### THE PROBLEM
Below this line is a set of entries; quote exactly the lines from the line that contains "Keep writing the" to the line that contains "return [(cx +", both lines included.

——

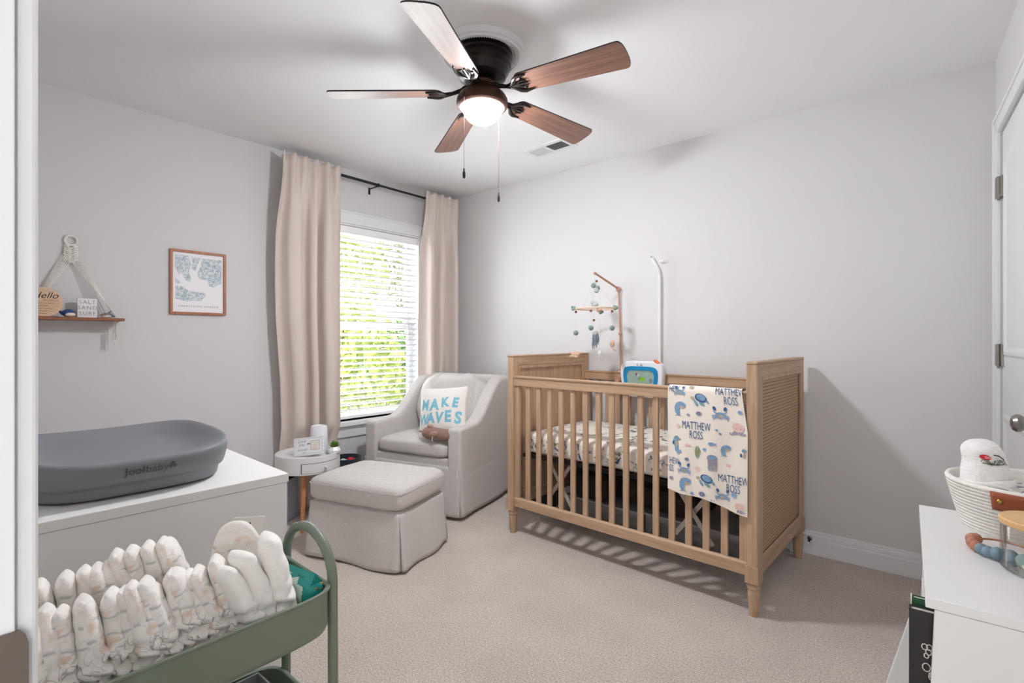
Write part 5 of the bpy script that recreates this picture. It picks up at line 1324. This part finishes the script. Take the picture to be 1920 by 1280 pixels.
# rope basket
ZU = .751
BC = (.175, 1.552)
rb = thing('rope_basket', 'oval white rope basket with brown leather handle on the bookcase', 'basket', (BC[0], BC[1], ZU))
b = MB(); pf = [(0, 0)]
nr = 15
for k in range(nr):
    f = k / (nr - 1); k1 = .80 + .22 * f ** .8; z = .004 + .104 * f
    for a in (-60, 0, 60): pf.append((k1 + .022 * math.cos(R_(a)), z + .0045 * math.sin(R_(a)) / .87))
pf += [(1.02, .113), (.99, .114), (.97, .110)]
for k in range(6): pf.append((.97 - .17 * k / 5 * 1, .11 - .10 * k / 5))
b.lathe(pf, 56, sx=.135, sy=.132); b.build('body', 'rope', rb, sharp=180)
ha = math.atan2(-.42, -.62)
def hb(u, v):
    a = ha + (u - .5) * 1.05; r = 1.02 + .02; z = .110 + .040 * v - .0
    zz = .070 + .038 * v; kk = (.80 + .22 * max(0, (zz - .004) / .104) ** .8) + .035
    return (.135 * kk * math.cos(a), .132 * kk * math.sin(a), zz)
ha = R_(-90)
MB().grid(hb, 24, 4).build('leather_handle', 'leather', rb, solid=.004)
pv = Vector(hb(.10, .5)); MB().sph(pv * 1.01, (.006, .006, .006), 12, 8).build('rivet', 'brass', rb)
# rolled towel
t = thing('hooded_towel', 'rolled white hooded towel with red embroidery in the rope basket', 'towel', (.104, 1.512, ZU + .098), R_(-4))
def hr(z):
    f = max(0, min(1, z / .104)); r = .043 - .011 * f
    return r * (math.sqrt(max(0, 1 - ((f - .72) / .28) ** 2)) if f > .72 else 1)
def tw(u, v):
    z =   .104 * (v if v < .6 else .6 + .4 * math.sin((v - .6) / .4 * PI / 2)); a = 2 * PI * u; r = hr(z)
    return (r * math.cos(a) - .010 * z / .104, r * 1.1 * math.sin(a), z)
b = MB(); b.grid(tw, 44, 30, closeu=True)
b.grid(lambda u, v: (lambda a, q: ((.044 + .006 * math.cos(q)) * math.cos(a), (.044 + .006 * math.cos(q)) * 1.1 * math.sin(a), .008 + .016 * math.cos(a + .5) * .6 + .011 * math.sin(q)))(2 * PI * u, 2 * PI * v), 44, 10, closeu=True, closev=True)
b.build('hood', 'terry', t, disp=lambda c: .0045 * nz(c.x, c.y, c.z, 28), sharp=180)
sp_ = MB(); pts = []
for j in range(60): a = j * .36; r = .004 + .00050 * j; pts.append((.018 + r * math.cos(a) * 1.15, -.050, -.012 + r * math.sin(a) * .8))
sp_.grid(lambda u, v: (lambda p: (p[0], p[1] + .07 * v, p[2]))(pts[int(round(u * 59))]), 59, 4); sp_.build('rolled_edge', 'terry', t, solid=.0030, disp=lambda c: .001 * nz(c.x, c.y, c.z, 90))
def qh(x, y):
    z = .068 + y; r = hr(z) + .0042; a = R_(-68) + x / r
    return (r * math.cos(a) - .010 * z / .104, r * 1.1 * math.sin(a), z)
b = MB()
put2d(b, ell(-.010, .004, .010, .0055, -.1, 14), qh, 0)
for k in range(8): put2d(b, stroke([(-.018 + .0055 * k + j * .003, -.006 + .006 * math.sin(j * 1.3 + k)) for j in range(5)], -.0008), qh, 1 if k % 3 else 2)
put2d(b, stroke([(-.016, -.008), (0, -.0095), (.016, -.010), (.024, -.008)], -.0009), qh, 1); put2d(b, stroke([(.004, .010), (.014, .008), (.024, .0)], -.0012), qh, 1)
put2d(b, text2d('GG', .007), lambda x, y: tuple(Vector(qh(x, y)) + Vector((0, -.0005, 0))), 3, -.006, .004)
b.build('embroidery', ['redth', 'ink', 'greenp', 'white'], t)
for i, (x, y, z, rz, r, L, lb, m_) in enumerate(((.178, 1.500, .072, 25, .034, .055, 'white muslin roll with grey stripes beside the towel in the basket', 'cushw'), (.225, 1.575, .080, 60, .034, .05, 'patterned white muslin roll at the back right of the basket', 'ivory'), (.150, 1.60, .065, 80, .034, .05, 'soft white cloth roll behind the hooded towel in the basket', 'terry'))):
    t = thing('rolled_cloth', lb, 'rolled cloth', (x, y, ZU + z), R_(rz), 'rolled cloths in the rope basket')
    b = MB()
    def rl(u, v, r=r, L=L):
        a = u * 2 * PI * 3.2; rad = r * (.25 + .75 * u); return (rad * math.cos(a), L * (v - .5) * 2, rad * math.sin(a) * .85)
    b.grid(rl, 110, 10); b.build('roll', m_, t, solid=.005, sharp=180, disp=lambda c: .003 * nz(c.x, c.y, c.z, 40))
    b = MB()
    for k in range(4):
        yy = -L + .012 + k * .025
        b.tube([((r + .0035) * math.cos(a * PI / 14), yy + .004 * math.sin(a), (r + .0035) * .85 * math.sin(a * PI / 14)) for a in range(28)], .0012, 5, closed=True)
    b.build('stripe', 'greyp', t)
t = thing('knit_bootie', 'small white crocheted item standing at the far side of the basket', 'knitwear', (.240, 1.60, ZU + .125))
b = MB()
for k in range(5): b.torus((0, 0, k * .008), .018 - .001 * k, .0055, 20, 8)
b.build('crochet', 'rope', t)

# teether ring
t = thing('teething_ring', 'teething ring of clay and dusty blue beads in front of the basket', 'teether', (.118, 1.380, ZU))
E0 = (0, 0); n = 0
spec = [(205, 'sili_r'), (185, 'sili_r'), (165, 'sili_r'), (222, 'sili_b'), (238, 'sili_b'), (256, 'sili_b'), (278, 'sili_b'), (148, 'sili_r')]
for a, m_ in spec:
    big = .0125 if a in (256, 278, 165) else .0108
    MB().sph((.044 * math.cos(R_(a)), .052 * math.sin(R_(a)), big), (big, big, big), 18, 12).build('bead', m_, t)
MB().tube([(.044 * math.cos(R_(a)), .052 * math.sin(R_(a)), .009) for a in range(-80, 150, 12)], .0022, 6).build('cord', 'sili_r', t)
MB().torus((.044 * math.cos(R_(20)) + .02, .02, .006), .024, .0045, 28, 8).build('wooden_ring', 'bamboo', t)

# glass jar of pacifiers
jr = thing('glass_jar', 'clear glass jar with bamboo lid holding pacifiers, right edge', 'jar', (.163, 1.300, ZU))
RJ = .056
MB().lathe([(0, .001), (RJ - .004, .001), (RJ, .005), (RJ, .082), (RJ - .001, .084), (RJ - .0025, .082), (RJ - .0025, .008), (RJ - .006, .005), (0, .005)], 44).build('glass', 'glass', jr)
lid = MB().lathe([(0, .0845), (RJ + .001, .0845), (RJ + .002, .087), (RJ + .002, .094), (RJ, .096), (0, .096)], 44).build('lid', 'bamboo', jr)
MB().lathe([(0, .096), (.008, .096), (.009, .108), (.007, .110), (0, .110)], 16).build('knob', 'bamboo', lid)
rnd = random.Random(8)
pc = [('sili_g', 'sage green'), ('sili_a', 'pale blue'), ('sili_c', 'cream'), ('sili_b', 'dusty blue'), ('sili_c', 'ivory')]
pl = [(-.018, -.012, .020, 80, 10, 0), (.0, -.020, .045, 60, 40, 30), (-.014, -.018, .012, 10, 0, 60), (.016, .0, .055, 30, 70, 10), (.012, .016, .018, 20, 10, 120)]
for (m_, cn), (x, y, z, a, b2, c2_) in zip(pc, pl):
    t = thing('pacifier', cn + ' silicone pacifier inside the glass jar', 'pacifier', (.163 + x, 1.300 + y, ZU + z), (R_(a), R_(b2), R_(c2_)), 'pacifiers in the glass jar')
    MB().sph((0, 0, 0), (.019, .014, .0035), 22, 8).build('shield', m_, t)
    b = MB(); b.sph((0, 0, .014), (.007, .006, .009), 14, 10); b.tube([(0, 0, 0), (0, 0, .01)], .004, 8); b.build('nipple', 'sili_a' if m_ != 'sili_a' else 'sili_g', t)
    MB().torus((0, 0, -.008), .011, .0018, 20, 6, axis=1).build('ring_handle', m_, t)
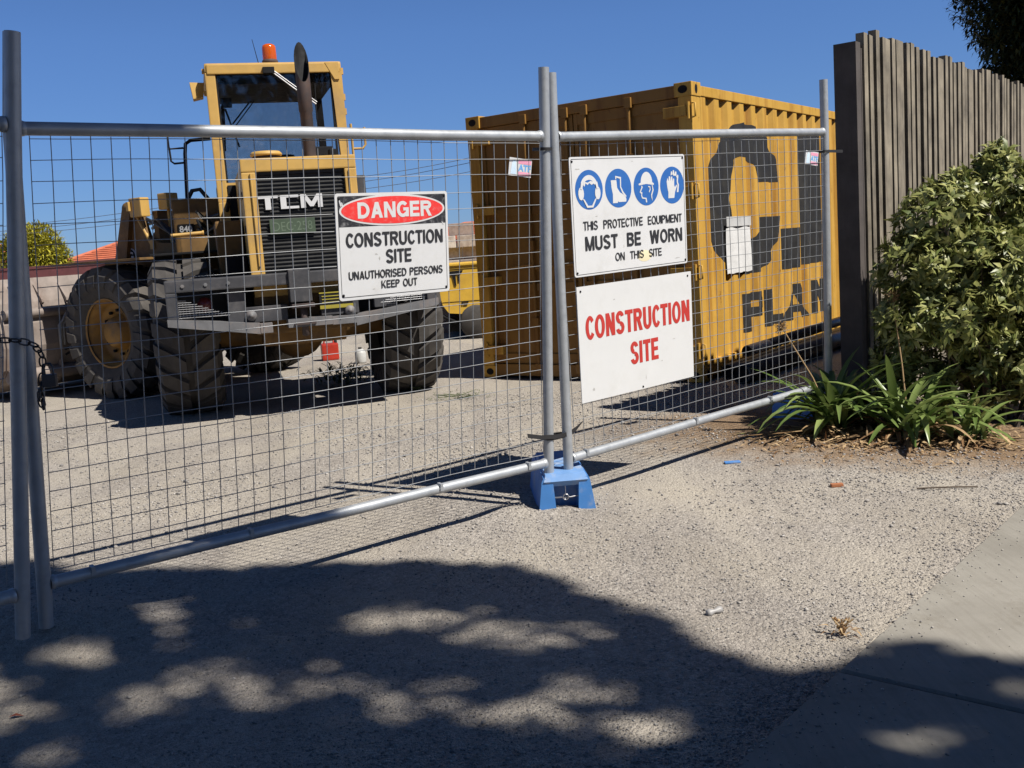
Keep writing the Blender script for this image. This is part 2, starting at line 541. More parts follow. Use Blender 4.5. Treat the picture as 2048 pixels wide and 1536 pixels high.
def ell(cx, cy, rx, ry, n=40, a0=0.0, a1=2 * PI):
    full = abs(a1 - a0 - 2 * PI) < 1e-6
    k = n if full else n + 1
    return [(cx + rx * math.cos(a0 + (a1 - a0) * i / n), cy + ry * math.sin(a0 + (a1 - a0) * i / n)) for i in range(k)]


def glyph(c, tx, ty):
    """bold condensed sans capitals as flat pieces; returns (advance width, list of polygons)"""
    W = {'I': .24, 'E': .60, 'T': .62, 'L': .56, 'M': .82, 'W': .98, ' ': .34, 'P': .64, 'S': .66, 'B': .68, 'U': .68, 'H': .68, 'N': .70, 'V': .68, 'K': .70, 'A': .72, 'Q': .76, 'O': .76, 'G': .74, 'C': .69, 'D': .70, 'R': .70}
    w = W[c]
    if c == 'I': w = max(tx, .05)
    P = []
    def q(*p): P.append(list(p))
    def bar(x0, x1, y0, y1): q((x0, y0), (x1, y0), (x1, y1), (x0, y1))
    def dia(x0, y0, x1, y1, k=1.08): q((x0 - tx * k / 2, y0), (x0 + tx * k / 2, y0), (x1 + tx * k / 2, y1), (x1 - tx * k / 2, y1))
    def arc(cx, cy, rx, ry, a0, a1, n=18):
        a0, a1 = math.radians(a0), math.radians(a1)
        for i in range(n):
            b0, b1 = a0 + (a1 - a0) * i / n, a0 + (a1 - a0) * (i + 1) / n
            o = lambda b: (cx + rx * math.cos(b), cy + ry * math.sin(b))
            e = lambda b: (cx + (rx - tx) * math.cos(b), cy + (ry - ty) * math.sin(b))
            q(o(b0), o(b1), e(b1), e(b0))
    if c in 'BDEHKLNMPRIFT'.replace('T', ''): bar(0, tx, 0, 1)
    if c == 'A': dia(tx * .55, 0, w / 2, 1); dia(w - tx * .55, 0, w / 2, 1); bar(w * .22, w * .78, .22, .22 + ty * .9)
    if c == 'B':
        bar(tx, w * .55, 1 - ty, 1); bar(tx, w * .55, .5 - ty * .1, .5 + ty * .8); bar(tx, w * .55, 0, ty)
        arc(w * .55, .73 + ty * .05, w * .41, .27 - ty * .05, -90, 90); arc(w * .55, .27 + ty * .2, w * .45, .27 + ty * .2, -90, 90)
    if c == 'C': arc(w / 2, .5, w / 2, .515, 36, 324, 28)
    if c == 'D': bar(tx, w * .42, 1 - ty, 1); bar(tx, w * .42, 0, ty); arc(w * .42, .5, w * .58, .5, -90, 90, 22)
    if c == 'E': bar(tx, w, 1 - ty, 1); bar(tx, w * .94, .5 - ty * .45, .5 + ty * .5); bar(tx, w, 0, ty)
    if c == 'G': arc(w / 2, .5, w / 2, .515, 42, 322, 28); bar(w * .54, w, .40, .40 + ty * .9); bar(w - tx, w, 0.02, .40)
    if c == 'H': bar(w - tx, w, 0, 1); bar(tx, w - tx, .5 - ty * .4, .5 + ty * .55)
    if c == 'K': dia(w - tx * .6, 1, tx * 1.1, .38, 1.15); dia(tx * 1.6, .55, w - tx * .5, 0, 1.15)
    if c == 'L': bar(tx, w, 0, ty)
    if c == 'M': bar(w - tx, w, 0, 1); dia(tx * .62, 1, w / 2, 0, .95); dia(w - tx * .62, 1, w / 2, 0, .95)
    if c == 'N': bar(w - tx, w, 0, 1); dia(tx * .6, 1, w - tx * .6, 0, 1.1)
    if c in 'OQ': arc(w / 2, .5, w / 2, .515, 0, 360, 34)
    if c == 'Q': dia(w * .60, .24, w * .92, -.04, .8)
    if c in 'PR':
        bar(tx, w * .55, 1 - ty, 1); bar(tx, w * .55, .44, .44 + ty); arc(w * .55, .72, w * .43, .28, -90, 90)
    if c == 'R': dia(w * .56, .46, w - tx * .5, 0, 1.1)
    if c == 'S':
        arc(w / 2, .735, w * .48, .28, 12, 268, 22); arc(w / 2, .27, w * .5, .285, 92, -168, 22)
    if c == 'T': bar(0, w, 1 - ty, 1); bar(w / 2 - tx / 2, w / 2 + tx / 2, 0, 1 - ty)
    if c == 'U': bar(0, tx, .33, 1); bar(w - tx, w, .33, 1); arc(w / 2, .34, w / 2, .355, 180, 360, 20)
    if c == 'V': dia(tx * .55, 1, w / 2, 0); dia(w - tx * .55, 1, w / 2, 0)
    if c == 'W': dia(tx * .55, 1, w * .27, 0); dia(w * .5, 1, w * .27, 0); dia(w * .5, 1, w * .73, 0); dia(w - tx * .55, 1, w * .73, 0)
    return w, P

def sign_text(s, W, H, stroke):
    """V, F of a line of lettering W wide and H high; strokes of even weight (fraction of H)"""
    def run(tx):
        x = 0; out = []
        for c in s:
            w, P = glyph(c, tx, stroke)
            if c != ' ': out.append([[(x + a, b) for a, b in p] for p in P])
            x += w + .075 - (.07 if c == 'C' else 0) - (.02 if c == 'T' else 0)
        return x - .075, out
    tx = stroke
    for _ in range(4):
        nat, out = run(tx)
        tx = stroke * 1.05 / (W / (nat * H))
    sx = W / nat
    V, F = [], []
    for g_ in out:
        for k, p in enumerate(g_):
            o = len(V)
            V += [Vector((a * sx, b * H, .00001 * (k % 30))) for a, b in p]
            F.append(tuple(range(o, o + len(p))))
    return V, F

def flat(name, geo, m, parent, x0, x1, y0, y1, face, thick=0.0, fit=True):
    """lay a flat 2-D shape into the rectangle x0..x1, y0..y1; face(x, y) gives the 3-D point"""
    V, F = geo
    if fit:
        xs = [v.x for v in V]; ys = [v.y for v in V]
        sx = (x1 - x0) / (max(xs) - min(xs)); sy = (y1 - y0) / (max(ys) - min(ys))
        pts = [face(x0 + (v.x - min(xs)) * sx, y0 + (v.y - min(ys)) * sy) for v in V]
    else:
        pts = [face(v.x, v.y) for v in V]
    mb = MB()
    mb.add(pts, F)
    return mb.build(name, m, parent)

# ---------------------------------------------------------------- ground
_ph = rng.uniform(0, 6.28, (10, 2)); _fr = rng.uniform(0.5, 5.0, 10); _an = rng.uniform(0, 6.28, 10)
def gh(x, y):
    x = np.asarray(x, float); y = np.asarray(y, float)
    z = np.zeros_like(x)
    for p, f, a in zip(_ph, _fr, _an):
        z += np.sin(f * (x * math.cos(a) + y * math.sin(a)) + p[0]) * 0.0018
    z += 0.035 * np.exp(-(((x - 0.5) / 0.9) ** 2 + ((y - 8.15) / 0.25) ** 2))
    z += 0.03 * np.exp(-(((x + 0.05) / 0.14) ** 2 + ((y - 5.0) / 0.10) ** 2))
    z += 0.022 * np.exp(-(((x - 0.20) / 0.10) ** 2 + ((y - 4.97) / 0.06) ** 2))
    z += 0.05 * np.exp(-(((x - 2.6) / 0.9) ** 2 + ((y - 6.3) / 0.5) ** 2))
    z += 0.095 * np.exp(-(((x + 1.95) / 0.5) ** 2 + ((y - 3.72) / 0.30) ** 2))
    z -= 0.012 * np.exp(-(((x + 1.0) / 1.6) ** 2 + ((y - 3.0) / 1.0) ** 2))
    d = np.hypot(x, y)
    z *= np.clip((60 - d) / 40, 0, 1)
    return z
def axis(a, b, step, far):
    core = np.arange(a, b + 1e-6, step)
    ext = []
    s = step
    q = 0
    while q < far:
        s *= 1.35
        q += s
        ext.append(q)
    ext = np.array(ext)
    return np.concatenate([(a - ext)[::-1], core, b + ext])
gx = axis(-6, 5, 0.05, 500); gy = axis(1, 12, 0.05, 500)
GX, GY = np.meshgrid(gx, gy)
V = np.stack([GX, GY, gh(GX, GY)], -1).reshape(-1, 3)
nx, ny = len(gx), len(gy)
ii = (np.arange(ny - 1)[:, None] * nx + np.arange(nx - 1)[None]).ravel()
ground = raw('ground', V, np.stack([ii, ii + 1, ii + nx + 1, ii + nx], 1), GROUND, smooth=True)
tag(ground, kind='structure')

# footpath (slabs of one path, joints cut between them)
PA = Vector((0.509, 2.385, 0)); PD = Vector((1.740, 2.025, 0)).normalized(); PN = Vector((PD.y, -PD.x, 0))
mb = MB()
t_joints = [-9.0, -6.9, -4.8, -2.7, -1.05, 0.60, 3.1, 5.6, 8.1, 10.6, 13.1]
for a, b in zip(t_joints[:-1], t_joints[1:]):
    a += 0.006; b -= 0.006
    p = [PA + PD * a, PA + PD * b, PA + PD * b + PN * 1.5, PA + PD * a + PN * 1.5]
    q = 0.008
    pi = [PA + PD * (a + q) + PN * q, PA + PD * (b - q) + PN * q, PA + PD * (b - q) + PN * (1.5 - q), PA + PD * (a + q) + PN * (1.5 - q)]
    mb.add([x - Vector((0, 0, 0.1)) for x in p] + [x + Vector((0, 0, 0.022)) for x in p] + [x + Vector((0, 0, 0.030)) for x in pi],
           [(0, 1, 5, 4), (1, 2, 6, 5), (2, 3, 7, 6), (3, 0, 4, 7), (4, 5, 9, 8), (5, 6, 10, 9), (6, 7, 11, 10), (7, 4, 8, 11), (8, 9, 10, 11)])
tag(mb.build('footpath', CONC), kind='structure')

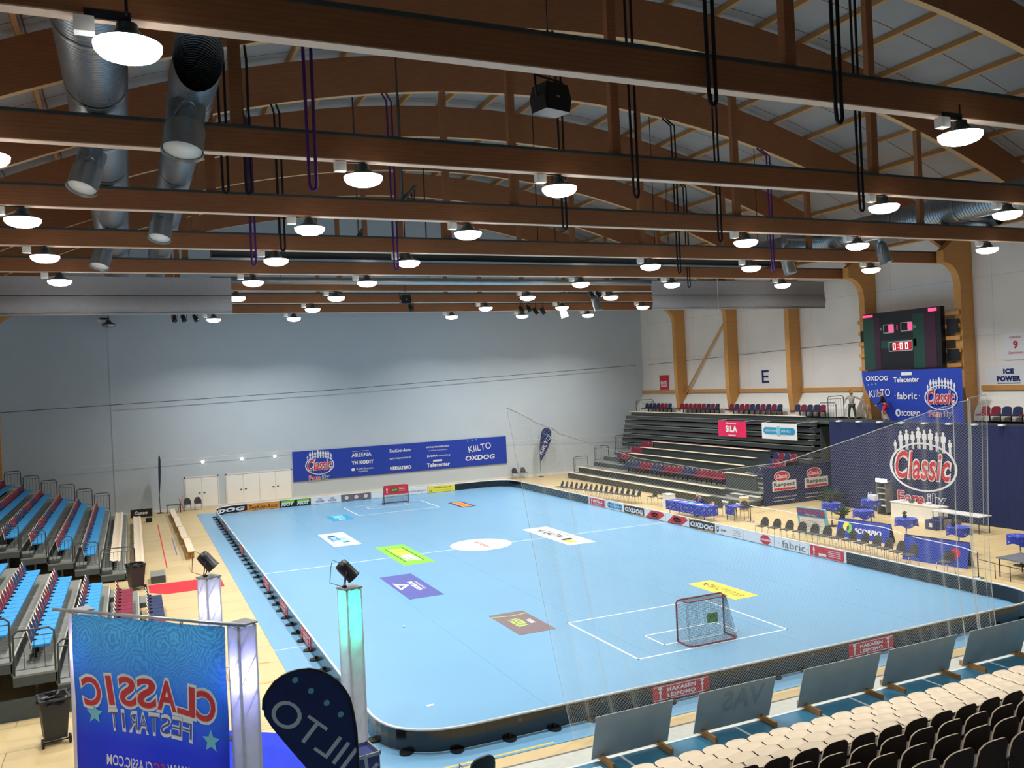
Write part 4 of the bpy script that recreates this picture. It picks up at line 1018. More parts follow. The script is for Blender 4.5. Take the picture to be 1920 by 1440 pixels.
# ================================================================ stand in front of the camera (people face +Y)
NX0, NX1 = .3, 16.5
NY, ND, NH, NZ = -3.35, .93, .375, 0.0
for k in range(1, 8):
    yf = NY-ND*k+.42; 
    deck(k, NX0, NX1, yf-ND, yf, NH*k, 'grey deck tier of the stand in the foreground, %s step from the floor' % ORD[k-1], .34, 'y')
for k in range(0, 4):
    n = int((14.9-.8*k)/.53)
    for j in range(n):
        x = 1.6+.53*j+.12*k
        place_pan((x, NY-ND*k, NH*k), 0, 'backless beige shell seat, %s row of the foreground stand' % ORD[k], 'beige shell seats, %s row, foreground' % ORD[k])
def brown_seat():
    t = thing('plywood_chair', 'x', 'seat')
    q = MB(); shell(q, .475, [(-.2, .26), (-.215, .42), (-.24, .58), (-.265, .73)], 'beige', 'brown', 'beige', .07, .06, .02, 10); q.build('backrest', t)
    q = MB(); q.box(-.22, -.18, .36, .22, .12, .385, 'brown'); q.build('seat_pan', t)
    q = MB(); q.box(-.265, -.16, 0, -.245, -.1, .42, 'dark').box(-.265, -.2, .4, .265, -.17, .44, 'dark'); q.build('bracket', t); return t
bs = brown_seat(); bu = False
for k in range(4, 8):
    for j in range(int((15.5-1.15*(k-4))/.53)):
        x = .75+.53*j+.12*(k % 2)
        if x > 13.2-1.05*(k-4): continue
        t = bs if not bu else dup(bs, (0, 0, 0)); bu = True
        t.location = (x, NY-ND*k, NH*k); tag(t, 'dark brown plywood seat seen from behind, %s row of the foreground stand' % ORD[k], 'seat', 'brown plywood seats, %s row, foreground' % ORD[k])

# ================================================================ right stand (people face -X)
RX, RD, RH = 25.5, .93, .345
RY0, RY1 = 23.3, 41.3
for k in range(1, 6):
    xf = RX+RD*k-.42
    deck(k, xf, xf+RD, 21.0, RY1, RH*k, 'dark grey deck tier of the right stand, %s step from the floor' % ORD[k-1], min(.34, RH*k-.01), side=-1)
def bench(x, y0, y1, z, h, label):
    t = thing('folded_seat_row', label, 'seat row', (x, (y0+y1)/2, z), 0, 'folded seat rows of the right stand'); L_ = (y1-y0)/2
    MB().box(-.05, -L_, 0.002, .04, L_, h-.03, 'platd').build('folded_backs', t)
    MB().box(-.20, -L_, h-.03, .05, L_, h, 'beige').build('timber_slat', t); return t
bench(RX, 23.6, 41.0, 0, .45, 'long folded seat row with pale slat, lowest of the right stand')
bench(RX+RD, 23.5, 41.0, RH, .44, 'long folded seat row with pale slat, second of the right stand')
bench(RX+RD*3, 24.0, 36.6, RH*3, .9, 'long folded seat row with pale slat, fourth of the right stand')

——

### TASK OUTPUT
Keep writing the Blender script for this image. This is part 2, starting at line 541. More parts follow. Use Blender 4.5. Treat the picture as 2048 pixels wide and 1536 pixels high.
def ell(cx, cy, rx, ry, n=40, a0=0.0, a1=2 * PI):
    full = abs(a1 - a0 - 2 * PI) < 1e-6
    k = n if full else n + 1
    return [(cx + rx * math.cos(a0 + (a1 - a0) * i / n), cy + ry * math.sin(a0 + (a1 - a0) * i / n)) for i in range(k)]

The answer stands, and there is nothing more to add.